Clean and Green

"Designed to be family-friendly, this warm and bright kitchen redo manages to be earth-friendly, too"

The best remodeling ideas often spring from sources close to home. At least that’s what Portland, Oregon, homeowners Eric Park and Grace Lee-Park discovered when they were envisioning ways to make their 1927 bungalow more livable for the long term. With expert remodeling guidance from the city’s innovative Green Building Program and the husband-and-wife design team of Sean and Lauren B. Cho, the couple found ways to use recycled, sustainable, and salvages materials for all the major elements of their new kitchen. To improve the room’s chaotic traffic pattern, they relocated the back door (formerly positioned in the path from kitchen to stove) and removed an interior wall to create an open dining area where they could enjoy casual meals with their two children. They paved the countertops with recycled-aluminum tiles and installed new cabinets with wheatboard interiors and doors of sustainably harvested red alder finished with natural plant-oil-based stain to resemble cherry. The old windows and fir floors were saved and restored. So strong was the notion of reuse that the Parks even found a new purpose for the built-in ironing-board cabinet: It now opens to reveal a message center with a chalkboard for doodles and a corkboard for reminders.

THE PLAN— Create a more efficient layout within the original footprint—and make it eco-friendly.

What they did
1. Rethought Existing Space

The driveway runs along the kitchen’s rear exterior wall, leaving no chance of a bumpout to increase square footage. Since the designers couldn’t make the kitchen bigger, they worked to make better use of the space, creating a more open floor plan by removing the wall that divided the kitchen’s work areas from a dim adjoining dining nook.

2. Kept the Old Windows
Demolishing the interior wall of the nook had the added benefit of supplementing the room’s natural light by exposing the eating area’s two windows, which were reused in the renovation and trimmed out to match the windows over the sink.

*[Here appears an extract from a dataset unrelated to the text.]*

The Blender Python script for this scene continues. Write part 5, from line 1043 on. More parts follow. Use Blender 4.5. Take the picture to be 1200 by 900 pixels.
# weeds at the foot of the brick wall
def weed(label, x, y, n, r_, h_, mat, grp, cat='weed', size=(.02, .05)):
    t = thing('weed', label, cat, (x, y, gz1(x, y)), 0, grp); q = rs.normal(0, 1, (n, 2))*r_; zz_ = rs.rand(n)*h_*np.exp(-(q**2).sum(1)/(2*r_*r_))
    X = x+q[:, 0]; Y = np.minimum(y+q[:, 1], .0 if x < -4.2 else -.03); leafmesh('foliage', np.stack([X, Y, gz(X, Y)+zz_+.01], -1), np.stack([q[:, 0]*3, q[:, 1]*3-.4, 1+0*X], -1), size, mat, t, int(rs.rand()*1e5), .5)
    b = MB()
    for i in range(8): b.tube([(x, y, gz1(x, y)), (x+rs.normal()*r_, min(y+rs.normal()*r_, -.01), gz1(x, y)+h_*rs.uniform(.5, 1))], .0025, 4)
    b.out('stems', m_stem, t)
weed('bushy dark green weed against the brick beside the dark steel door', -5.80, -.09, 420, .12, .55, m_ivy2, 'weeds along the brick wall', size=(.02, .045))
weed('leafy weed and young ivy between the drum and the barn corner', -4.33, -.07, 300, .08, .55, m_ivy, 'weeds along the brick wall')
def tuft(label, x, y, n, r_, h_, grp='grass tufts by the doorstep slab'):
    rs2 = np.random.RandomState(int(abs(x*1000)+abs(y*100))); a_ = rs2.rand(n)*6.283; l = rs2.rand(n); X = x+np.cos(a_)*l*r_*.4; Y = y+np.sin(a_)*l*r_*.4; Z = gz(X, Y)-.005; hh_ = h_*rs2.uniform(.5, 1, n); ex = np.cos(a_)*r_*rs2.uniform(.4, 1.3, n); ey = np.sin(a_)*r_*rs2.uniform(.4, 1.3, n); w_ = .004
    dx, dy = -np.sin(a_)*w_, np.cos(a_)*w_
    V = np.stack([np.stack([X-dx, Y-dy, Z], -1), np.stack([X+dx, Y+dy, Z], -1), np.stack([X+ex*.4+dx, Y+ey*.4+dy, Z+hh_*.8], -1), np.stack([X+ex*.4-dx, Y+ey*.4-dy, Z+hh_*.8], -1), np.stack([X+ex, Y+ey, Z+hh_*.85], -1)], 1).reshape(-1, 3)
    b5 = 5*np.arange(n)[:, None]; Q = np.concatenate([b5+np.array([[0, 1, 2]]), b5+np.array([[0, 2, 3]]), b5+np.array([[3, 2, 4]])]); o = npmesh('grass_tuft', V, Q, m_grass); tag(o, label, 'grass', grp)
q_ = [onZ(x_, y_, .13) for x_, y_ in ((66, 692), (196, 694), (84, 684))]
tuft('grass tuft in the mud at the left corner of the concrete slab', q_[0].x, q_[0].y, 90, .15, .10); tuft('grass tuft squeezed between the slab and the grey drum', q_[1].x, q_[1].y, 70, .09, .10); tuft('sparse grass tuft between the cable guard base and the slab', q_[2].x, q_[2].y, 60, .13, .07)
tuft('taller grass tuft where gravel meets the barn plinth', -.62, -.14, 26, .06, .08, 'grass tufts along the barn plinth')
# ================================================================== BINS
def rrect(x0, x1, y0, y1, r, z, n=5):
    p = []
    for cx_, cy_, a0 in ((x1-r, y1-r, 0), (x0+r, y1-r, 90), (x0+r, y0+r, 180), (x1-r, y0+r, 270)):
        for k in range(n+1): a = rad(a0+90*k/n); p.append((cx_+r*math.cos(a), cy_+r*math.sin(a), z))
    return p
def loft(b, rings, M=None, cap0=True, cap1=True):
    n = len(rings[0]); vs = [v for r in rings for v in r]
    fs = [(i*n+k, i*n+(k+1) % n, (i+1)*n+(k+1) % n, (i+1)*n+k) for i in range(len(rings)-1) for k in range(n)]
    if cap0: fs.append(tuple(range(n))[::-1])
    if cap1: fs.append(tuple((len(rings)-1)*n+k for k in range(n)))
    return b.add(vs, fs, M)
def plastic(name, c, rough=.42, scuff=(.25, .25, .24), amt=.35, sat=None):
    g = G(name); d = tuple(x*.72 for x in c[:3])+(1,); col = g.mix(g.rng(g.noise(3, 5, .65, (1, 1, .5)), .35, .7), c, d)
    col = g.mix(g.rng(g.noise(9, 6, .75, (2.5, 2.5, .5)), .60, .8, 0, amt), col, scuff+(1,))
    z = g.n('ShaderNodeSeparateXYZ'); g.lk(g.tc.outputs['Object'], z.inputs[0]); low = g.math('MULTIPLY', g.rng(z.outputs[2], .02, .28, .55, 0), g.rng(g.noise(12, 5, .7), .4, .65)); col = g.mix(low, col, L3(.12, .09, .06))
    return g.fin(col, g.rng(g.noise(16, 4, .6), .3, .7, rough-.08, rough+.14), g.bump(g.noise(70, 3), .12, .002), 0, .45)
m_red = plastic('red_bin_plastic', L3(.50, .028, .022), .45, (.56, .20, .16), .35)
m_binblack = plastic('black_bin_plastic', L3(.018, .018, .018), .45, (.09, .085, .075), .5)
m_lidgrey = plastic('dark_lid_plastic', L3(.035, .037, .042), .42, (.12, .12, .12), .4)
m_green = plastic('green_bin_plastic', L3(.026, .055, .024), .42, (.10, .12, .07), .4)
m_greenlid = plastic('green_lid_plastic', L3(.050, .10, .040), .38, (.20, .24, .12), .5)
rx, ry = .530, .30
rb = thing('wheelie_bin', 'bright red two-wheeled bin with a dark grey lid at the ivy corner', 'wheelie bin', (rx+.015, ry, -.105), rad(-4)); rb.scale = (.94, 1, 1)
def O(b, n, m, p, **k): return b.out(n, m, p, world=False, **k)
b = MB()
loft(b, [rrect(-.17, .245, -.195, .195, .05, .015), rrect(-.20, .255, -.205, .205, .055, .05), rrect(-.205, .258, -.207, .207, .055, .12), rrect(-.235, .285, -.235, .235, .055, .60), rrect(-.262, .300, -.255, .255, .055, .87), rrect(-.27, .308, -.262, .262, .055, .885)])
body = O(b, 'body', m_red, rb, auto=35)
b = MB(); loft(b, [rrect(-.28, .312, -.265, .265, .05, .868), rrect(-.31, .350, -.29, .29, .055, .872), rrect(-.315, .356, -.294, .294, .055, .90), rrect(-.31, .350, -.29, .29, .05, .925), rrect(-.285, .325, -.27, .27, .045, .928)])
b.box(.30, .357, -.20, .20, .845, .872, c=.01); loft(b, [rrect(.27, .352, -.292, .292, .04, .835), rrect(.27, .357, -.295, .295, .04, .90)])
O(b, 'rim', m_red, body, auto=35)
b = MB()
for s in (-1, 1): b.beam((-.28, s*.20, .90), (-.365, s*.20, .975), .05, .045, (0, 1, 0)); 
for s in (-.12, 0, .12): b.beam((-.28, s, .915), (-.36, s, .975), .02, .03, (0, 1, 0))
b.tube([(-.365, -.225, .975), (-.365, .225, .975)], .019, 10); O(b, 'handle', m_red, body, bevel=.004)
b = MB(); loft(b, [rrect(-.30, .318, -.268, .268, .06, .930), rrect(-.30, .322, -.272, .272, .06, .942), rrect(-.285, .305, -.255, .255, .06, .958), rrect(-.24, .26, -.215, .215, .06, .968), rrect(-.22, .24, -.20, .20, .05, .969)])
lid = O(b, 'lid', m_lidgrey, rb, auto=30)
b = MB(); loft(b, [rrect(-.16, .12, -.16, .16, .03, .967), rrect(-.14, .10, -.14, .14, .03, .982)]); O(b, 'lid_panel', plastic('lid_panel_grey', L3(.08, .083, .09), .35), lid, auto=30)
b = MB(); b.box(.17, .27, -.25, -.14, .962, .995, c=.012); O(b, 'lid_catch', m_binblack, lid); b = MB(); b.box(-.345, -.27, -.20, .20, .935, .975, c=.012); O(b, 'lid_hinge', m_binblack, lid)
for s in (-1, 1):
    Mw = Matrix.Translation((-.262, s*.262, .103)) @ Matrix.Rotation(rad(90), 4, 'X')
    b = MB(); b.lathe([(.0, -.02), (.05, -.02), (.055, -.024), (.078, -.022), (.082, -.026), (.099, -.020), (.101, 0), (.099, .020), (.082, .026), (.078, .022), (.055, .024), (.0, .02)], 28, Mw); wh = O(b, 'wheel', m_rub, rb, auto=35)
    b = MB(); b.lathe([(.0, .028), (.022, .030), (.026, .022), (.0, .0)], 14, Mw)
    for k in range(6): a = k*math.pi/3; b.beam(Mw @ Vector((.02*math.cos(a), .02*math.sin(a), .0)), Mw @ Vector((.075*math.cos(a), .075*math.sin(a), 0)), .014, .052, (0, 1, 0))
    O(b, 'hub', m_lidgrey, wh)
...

3. Created a Real Work Triangle
Closing up the back door allowed for better placement of sink, range, and fridge, which are now positioned along two walls in an efficient, L-shaped layout.

4. Rerouted the Back Entry
A space-efficient pocket door between the fridge and panty now leads to the existing hall and the relocated back door.

5. Added a Pantry
A double-door food cabinet right inside the back entry to the kitchen minimizes steps when unloading groceries. The cabinets’ interior boxes are wheatboard, and agricultural by-product made with nonformaldehyde glue that doesn’t result in off-gassing.

THE DETAILS—Recycled, reused, and sustainable materials create a welcoming, clean-lined design.

1. Thick Butcher-Block Counters from Green Mountain Woodworks are made of hard Pacific madrone wood, a native species sustainably harvested in the Pacific Northwest.

2. Architectural Glass Block forms a translucent backsplash above the new range, providing a quick-to-wipe-down surface and an unusual vantage point on the home’s new back door: the silhouettes of approaching friends and family members are visible through the glass.

3. 100-Percent Recycled Aluminum tiles by Eleek cover the countertops. Finished with a nontoxic powdercoat, they resist stains and fingerprints and are non-reactive. A durable latex sealant fills the fine spaces between the tiles.

4. The Farmhouse Sink, also made from 100-percent-recycled aluminum by Eleek, is wide and deep, measuring 36 by 18 by 19 inches. The sink’s offset drain creates more usable space in the undersink cabinetry, while the gooseneck faucet from Delta makes filling tall pots, buckets, and flower vases easier. The homeowners chose not to expose the sink’s classic apron front, preferring to let the kitchen’s cabinetry take center stage.